飼い込みは魚の自然成長を上回る飼育をする為に、魚は急速に大きく成長しますが、
病気とは紙一重の所に魚が置かれている事を、絶対に忘れてはいけません。

※当養魚場では種魚に対し、この時期からは赤虫は与えない様にしています。
※一般に会魚を創る為には、消化不良となるのを覚悟で赤虫を今まで通り与え続ける場合が多い。


2, 水かえ

この時期の気候は春と同じ様になる為に、当歳魚であってもオス魚の前ヒレに追星が現れ、
発情の徴候が見られる様になります。

この徴候は1〜3ヶ月程で消えてしまいますが、もしオス魚がメス魚を追尾している様であれば、
オス魚とメス魚を別の池で飼育しなければいけません。
追尾し追尾される事で余計な体力を消耗してしまい、成長や体調に悪影響を与える為です。

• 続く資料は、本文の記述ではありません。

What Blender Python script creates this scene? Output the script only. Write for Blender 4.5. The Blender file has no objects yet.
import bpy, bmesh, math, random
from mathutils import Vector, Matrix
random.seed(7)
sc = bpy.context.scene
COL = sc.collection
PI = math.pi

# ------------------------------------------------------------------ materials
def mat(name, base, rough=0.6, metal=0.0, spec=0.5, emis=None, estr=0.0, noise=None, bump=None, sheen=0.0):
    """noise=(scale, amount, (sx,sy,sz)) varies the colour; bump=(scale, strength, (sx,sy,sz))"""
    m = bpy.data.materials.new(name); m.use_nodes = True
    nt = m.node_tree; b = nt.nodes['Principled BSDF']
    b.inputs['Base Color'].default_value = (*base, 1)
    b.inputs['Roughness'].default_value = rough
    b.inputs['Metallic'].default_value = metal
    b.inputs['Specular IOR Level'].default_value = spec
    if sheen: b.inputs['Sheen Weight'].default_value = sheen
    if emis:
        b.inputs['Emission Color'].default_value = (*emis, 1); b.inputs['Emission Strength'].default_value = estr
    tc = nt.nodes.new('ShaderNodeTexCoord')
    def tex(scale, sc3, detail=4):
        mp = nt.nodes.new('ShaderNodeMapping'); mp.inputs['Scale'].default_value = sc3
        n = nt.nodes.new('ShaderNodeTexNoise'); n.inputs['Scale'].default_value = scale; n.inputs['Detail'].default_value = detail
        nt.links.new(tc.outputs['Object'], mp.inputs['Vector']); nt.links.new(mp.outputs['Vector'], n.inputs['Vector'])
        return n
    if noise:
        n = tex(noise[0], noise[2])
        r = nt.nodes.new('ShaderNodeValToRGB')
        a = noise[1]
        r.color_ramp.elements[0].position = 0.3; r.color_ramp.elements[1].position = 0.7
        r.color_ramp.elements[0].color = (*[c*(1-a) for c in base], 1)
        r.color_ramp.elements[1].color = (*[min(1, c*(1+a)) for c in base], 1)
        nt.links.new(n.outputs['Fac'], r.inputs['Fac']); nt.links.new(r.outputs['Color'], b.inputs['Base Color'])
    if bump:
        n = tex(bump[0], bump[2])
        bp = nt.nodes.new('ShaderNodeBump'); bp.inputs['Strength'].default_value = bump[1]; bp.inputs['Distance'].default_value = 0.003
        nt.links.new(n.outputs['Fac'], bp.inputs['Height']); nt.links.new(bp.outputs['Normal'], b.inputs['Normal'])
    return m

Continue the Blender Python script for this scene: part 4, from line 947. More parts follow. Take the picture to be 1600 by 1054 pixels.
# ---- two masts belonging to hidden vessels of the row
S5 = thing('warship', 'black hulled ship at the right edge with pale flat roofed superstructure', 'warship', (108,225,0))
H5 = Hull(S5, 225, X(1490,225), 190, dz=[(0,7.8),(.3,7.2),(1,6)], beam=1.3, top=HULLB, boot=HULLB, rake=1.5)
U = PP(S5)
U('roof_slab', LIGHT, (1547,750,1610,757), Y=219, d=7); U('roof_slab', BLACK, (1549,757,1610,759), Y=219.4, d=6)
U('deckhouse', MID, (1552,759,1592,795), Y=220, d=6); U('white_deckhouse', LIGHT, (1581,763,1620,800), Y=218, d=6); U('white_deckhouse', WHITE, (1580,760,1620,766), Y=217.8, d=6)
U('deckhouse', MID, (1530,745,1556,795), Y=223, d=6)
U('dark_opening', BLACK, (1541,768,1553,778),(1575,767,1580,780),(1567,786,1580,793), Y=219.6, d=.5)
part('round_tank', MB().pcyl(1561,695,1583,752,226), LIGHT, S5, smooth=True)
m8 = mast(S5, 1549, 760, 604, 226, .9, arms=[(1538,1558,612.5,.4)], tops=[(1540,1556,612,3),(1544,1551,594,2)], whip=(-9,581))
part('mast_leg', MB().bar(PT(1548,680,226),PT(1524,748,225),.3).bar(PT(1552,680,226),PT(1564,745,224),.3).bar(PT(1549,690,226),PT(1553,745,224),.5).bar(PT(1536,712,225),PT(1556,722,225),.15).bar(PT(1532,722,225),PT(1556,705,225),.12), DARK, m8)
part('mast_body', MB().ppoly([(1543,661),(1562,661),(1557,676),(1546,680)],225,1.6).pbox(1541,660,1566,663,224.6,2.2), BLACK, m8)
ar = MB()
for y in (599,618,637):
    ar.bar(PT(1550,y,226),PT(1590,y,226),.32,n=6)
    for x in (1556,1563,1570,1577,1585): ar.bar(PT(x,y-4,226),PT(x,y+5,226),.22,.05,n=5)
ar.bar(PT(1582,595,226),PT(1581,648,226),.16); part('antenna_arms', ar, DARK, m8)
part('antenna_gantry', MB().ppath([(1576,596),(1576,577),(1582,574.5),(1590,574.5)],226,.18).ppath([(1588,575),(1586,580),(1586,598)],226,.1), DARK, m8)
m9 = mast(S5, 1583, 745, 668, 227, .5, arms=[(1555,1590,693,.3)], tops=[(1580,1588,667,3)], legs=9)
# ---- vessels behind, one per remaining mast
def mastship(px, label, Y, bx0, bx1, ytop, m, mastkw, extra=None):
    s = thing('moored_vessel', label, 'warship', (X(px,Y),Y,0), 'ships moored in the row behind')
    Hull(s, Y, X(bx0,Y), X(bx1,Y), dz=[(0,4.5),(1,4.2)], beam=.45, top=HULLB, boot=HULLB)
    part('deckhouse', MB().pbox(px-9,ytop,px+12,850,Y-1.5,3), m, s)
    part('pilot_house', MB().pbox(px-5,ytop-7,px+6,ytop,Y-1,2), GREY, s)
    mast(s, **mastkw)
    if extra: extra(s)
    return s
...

なお、この時期の水かえは水温の低下と日照の低下から、3〜4日に1度とぺースをやや遅らせ、
晴天の日の午前中に新水を100%使用して行う事を基本とします。


3, 魚の飼い分け

この時期ともなると各々の魚の個性が明確化してきますので、
腹付きのいいタイプと細身のタイプを分けて(魚の個性に応じて)飼い込む事が大切となります。
同じ池で飼い込んでしまうと、どちらか一方をつぶしてしまう結果となる為です。

2つのタイプを別飼いする事で、腹付きのいいタイプは適度に給餌を調節する事が出来、
また、細身のタイプは最大限の餌を与える飼い込みをする事が出来るのです。

特に品評会を目指すのであれば、この方法は非常に大切なものとなるでしょう。


4, 系統の把握

自家産の魚を種魚として使用していると、その系統の長所や短所が理解出来る様になる為、
魚の将来性についての予測が立て易くなる他に、種魚の選択の方向性も付き易くなります。

魚の将来性は選別で残すべき魚の決定に大きく関わってきますし、
種魚の選択にあたっても、系統の長所を伸ばしながら欠点を取り除く様な系統を選べば良いのです。

魚の系統を無視して個体の姿だけを見ていた場合、選別での失敗や種魚の選定に失敗し、
せっかくの苦労が水の泡となってしまう可能性が高くなると言えるでしょう。

優れた姿の個体を種として使っても、仔の殆どが系統内の姿に収まる為です。